What I’m Learning: “Partir es siempre partirse en dos.”

Many of us relate to the custom or ritual of leaving for a walk around the block with suitcases right before the clock rings midnight on the 31st of every year, the origin of which is unknown, but which, for most of us of Dominican and other Latin American diasporic ways of knowing, represents the notion of “calling in” travel. It speaks to the yearning for exploration of an unknown or little known place and experience.

can time be captured or does it capture us?

Central Park, November 16, 2025

I have been thinking a lot about journeying , the illusion of moving ahead (to be distinguished from neoliberal progress) in/with/along human-made time-boundaries. Here, I am reminded of the song by Mecano, “Un Año Más/ one more year”: “ Y en el reloj de antaño, como de año en año/ Cinco minutos más para la cuenta atrás… Uno, dos, tres y cuatro, y empieza otra vez…” which I recently noticed has lyrics performed with a cadence resembling the rhythm of a ticking clock.

And this, too, invites wonderings about “what we are taught to think time is” : is it a finite, (often) hurried, straight or wavy line with a beginning and an end? In this conception, how do we fit the BIG, artistically “messy” notion of time (i.e., “vanishing” time present only when we access our creative energies or hyperfocus in our '“special interests”, “dissonant” time in times of grief, and “unhurried” time as we sit under a tree in summer trying to learn something new from a book). Ah, how do we ensure its sisters, memory, attention, and nostalgia also can be accommodated in the box?
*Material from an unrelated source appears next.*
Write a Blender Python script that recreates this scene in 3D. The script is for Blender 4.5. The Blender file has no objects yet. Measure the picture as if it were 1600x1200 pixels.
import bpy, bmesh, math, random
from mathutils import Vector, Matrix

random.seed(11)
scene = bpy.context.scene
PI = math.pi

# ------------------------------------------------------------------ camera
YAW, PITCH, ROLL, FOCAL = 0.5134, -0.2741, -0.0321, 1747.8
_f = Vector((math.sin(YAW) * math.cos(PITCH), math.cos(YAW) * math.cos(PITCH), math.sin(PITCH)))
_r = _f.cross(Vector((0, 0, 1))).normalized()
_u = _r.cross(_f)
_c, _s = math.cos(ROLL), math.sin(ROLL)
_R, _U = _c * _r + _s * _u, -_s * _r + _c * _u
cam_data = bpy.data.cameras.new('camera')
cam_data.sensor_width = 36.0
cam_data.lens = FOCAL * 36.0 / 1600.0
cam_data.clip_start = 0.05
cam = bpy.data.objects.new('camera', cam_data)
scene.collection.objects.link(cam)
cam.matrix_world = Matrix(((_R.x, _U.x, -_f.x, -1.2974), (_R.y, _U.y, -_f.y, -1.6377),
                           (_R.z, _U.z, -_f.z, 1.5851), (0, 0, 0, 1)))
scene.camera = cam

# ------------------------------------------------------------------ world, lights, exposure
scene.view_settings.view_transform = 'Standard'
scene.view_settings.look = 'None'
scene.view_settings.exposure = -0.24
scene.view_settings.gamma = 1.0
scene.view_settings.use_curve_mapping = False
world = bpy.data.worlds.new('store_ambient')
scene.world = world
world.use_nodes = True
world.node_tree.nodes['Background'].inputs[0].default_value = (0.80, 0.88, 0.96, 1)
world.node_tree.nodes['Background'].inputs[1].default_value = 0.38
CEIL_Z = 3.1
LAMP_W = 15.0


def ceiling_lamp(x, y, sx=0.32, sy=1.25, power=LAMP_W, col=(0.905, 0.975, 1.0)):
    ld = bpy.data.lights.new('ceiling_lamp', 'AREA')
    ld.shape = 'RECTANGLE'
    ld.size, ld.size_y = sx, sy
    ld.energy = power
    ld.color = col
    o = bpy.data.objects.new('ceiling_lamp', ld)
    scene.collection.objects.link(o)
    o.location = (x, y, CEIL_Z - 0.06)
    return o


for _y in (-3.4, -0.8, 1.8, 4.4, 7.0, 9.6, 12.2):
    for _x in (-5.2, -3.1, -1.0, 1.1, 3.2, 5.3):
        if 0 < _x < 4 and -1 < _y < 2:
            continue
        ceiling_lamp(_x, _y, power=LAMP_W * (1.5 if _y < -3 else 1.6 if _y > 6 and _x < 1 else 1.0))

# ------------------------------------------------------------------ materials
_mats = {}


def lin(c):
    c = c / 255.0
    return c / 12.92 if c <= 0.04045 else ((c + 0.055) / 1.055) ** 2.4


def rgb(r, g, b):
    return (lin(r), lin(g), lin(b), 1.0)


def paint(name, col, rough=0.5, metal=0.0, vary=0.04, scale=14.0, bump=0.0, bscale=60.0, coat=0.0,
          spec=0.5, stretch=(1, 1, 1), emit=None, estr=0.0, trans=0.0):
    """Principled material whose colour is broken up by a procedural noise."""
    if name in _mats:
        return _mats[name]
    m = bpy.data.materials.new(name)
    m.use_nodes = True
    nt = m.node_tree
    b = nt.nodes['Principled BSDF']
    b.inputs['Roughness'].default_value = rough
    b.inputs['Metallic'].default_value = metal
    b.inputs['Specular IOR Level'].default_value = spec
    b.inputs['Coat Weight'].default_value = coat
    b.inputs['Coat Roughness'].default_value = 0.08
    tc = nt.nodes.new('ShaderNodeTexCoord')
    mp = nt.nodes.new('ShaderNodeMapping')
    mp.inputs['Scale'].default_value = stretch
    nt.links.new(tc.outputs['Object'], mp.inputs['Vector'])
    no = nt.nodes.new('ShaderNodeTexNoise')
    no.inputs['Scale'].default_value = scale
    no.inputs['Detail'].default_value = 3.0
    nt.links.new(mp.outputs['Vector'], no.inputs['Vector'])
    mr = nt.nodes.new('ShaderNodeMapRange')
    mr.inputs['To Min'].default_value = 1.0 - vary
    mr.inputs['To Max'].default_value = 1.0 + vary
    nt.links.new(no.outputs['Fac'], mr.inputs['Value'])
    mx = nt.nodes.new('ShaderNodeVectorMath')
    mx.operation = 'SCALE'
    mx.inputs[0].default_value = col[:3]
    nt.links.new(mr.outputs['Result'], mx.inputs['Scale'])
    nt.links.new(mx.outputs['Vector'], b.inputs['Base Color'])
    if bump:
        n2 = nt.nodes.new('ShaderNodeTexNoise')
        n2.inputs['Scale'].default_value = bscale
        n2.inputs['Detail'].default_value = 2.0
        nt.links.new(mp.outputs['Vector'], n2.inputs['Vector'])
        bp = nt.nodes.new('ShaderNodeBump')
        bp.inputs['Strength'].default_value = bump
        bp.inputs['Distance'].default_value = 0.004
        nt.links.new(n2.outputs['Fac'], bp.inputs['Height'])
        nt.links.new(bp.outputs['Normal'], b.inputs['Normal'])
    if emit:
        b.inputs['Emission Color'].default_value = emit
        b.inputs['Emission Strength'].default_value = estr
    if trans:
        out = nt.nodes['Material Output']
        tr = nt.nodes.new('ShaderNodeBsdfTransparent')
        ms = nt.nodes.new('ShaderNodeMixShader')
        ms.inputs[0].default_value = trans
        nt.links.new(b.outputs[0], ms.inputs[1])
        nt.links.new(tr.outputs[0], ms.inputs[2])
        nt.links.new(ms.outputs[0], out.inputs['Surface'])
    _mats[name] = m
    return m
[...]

I find it curious that our “actual” embodiment of time is one in which we are travelers, with the trip being characterized (often) as fleeting, uncapturable, and iterative (perhaps ritualistic but never.exactly.the.same) Relatedly, I spent a year reading Jenny Odell (2023)’s “Saving Time: Discovering a Life Beyond the Clock.” The title of this book makes it appear like it may be a self-help book, but it really is a wonderfully subversive, most in-depth study on how time has come to be defined (read here also manipulated, measured, harvested, controlled) as we understand it , a gift of colonial logics and the capitalist machinery. It also includes some poignant, and respectful, accounts of that time thing from the more-than-human, indigenous, and crip epistemological frames. But I digress - Odell mentions that the separation of time from its physical context is scaffolded by the chauvinistic domination of “clock time” - citing Durham Peters’s explanation that “‘o’clock’ means ‘of the clock’” And how this, too erases '“chronodiversity” - as in the rhythms of seeding, blooming, dying, decaying co-existing plants in gardens. Odell asserts “what we think time is, how we think it is shaped affects how we are able to ‘see’ and ‘move’ through it” (p. 270)

“Seeing” or perceiving and moving through it implies that we are not static in boundaries - that we are journeying/ learning with / through “it”. Bear with me because this will have a connection to education in future posts. But, for the time being, these are questions I’ll have come alive in my journal expedition this week:

  • Who decides the timeline of our journeys?

  • When do we choose to give in to the itch of exploration?

  • What paradigms do we leave “behind” and what ways of seeing the world accompany us?

  • What do we consider learning as we travel our journeys?

  • And, how is our becoming weaved with our cyclical “parting of ways” and “destined arrivals”?

This notion of “becoming” reminded me of the Uruguayan poet Cristina Peri Rossi, forced to live in exile since 1972 in Barcelona, after a civic-military dictatorship became the establishment in the land that witnessed her birth.

El Viaje

Mi primer viaje
fue el del exilio (…)
Desde entonces
tengo el trauma del viajero
si me quedo en la ciudad me angustio
si me voy
tengo miedo de no poder volver
Tiemblo antes de hacer una maleta
—cuánto pesa lo imprescindible—
A veces preferiría marcharme
El espacio me angustia como a los gatos
Partir
es siempre partirse en dos.

The entire poem is beautiful and evocative of the many ways we are exiled and/ or that we choose to exile ourselves… But the bolded words merit the translation “to part ways always means to become broken into two” This, of course, also alludes to the idea of liminality and the notion that we are holders of “time” - in ourselves - versions of the past, the present, and the imagination of who we are in the fluid, dynamic journey-‘ing’ of (time) as life.

And with clock-time doing its thing, here we welcome another '“journey”/ another exploration, with parts of ourselves in time and space coming along for the ride. May this new invitation to our becoming within time-boundaries be gentle, grounding, and rich in consciousness…

keep on learning,

MR

P.S. - For those wondering, SI! I went out with my suitcase at midnight - because rituals matter to me.

P.S._2 - My new series called ‘what i’m learning’ serves the purpose of integrating what I am reading and practicing the writing craft without being constrained only to what academia dictates is ‘proper’ knowing. Thank you for visiting this space.